- INFORMATION SHOWN
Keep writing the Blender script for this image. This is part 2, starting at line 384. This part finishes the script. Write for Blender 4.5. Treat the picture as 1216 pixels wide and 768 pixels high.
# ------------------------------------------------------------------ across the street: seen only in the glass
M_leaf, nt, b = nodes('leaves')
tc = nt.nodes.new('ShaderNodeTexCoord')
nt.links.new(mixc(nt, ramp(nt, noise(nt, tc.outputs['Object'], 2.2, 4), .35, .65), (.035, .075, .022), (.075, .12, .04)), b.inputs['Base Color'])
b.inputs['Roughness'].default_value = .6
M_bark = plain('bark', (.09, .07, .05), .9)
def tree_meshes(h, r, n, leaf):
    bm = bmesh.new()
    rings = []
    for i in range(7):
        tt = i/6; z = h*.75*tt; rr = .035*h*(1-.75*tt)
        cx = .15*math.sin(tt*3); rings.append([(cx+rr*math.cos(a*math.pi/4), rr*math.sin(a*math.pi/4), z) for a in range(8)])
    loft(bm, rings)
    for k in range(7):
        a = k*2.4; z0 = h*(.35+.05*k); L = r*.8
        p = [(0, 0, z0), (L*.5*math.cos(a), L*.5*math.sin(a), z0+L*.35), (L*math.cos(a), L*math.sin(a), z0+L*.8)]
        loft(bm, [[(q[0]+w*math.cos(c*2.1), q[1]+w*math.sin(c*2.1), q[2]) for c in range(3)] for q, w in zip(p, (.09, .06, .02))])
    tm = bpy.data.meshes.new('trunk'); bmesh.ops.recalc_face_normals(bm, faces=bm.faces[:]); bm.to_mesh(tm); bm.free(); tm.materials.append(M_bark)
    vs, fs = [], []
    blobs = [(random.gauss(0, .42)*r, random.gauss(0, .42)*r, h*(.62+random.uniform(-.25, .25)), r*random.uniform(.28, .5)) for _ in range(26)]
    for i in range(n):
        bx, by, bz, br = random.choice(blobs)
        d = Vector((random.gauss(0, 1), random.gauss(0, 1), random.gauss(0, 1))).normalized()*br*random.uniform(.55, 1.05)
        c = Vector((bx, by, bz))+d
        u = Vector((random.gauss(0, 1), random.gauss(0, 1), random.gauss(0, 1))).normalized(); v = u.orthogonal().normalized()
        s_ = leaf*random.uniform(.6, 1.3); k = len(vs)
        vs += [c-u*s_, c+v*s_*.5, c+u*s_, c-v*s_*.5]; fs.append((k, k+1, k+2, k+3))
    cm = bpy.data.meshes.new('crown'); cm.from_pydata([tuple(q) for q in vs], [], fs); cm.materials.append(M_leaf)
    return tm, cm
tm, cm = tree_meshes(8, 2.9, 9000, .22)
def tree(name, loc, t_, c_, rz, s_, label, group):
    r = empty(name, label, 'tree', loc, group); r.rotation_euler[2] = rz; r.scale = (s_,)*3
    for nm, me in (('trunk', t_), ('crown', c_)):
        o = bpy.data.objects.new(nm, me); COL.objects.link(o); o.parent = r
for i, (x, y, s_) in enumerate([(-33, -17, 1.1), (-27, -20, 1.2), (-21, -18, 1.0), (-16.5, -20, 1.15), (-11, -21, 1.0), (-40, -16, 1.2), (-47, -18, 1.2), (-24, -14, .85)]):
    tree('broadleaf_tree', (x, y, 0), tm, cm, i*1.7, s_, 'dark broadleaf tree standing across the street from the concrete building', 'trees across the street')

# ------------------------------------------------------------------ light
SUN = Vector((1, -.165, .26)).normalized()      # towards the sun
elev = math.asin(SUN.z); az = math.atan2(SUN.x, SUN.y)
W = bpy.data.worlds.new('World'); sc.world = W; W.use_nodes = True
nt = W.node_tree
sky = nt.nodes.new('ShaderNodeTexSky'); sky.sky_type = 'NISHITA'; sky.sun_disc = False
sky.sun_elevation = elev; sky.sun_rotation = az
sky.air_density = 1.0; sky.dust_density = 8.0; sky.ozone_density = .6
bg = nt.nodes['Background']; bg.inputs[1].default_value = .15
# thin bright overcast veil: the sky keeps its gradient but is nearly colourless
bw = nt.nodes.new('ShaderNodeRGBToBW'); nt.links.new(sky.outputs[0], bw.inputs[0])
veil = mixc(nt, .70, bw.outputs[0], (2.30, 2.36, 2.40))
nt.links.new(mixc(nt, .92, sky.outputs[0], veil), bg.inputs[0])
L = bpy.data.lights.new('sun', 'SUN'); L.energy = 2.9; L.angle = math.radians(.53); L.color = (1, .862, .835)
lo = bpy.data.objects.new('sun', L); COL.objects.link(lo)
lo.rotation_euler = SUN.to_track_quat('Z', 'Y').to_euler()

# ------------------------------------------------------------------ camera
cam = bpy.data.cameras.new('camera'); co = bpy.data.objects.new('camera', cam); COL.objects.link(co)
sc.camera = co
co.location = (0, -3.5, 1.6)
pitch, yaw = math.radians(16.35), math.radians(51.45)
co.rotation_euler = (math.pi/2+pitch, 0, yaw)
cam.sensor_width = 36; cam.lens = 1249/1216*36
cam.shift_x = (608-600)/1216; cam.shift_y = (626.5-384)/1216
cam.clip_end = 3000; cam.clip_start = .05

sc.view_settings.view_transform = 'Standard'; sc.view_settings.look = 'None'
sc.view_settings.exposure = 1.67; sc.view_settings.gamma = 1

- GOAL
The listing above should be transcribed in full, exactly as written.

- RESPONSE
Keep writing the Blender script for this image. This is part 2, starting at line 384. This part finishes the script. Write for Blender 4.5. Treat the picture as 1216 pixels wide and 768 pixels high.
# ------------------------------------------------------------------ across the street: seen only in the glass
M_leaf, nt, b = nodes('leaves')
tc = nt.nodes.new('ShaderNodeTexCoord')
nt.links.new(mixc(nt, ramp(nt, noise(nt, tc.outputs['Object'], 2.2, 4), .35, .65), (.035, .075, .022), (.075, .12, .04)), b.inputs['Base Color'])
b.inputs['Roughness'].default_value = .6
M_bark = plain('bark', (.09, .07, .05), .9)
def tree_meshes(h, r, n, leaf):
    bm = bmesh.new()
    rings = []
    for i in range(7):
        tt = i/6; z = h*.75*tt; rr = .035*h*(1-.75*tt)
        cx = .15*math.sin(tt*3); rings.append([(cx+rr*math.cos(a*math.pi/4), rr*math.sin(a*math.pi/4), z) for a in range(8)])
    loft(bm, rings)
    for k in range(7):
        a = k*2.4; z0 = h*(.35+.05*k); L = r*.8
        p = [(0, 0, z0), (L*.5*math.cos(a), L*.5*math.sin(a), z0+L*.35), (L*math.cos(a), L*math.sin(a), z0+L*.8)]
        loft(bm, [[(q[0]+w*math.cos(c*2.1), q[1]+w*math.sin(c*2.1), q[2]) for c in range(3)] for q, w in zip(p, (.09, .06, .02))])
    tm = bpy.data.meshes.new('trunk'); bmesh.ops.recalc_face_normals(bm, faces=bm.faces[:]); bm.to_mesh(tm); bm.free(); tm.materials.append(M_bark)
    vs, fs = [], []
    blobs = [(random.gauss(0, .42)*r, random.gauss(0, .42)*r, h*(.62+random.uniform(-.25, .25)), r*random.uniform(.28, .5)) for _ in range(26)]
    for i in range(n):
        bx, by, bz, br = random.choice(blobs)
        d = Vector((random.gauss(0, 1), random.gauss(0, 1), random.gauss(0, 1))).normalized()*br*random.uniform(.55, 1.05)
        c = Vector((bx, by, bz))+d
        u = Vector((random.gauss(0, 1), random.gauss(0, 1), random.gauss(0, 1))).normalized(); v = u.orthogonal().normalized()
        s_ = leaf*random.uniform(.6, 1.3); k = len(vs)
        vs += [c-u*s_, c+v*s_*.5, c+u*s_, c-v*s_*.5]; fs.append((k, k+1, k+2, k+3))
    cm = bpy.data.meshes.new('crown'); cm.from_pydata([tuple(q) for q in vs], [], fs); cm.materials.append(M_leaf)
    return tm, cm
tm, cm = tree_meshes(8, 2.9, 9000, .22)
def tree(name, loc, t_, c_, rz, s_, label, group):
    r = empty(name, label, 'tree', loc, group); r.rotation_euler[2] = rz; r.scale = (s_,)*3
    for nm, me in (('trunk', t_), ('crown', c_)):
        o = bpy.data.objects.new(nm, me); COL.objects.link(o); o.parent = r
for i, (x, y, s_) in enumerate([(-33, -17, 1.1), (-27, -20, 1.2), (-21, -18, 1.0), (-16.5, -20, 1.15), (-11, -21, 1.0), (-40, -16, 1.2), (-47, -18, 1.2), (-24, -14, .85)]):
    tree('broadleaf_tree', (x, y, 0), tm, cm, i*1.7, s_, 'dark broadleaf tree standing across the street from the concrete building', 'trees across the street')

# ------------------------------------------------------------------ light
SUN = Vector((1, -.165, .26)).normalized()      # towards the sun
elev = math.asin(SUN.z); az = math.atan2(SUN.x, SUN.y)
W = bpy.data.worlds.new('World'); sc.world = W; W.use_nodes = True
nt = W.node_tree
sky = nt.nodes.new('ShaderNodeTexSky'); sky.sky_type = 'NISHITA'; sky.sun_disc = False
sky.sun_elevation = elev; sky.sun_rotation = az
sky.air_density = 1.0; sky.dust_density = 8.0; sky.ozone_density = .6
bg = nt.nodes['Background']; bg.inputs[1].default_value = .15
# thin bright overcast veil: the sky keeps its gradient but is nearly colourless
bw = nt.nodes.new('ShaderNodeRGBToBW'); nt.links.new(sky.outputs[0], bw.inputs[0])
veil = mixc(nt, .70, bw.outputs[0], (2.30, 2.36, 2.40))
nt.links.new(mixc(nt, .92, sky.outputs[0], veil), bg.inputs[0])
L = bpy.data.lights.new('sun', 'SUN'); L.energy = 2.9; L.angle = math.radians(.53); L.color = (1, .862, .835)
lo = bpy.data.objects.new('sun', L); COL.objects.link(lo)
lo.rotation_euler = SUN.to_track_quat('Z', 'Y').to_euler()

# ------------------------------------------------------------------ camera
cam = bpy.data.cameras.new('camera'); co = bpy.data.objects.new('camera', cam); COL.objects.link(co)
sc.camera = co
co.location = (0, -3.5, 1.6)
pitch, yaw = math.radians(16.35), math.radians(51.45)
co.rotation_euler = (math.pi/2+pitch, 0, yaw)
cam.sensor_width = 36; cam.lens = 1249/1216*36
cam.shift_x = (608-600)/1216; cam.shift_y = (626.5-384)/1216
cam.clip_end = 3000; cam.clip_start = .05

sc.view_settings.view_transform = 'Standard'; sc.view_settings.look = 'None'
sc.view_settings.exposure = 1.67; sc.view_settings.gamma = 1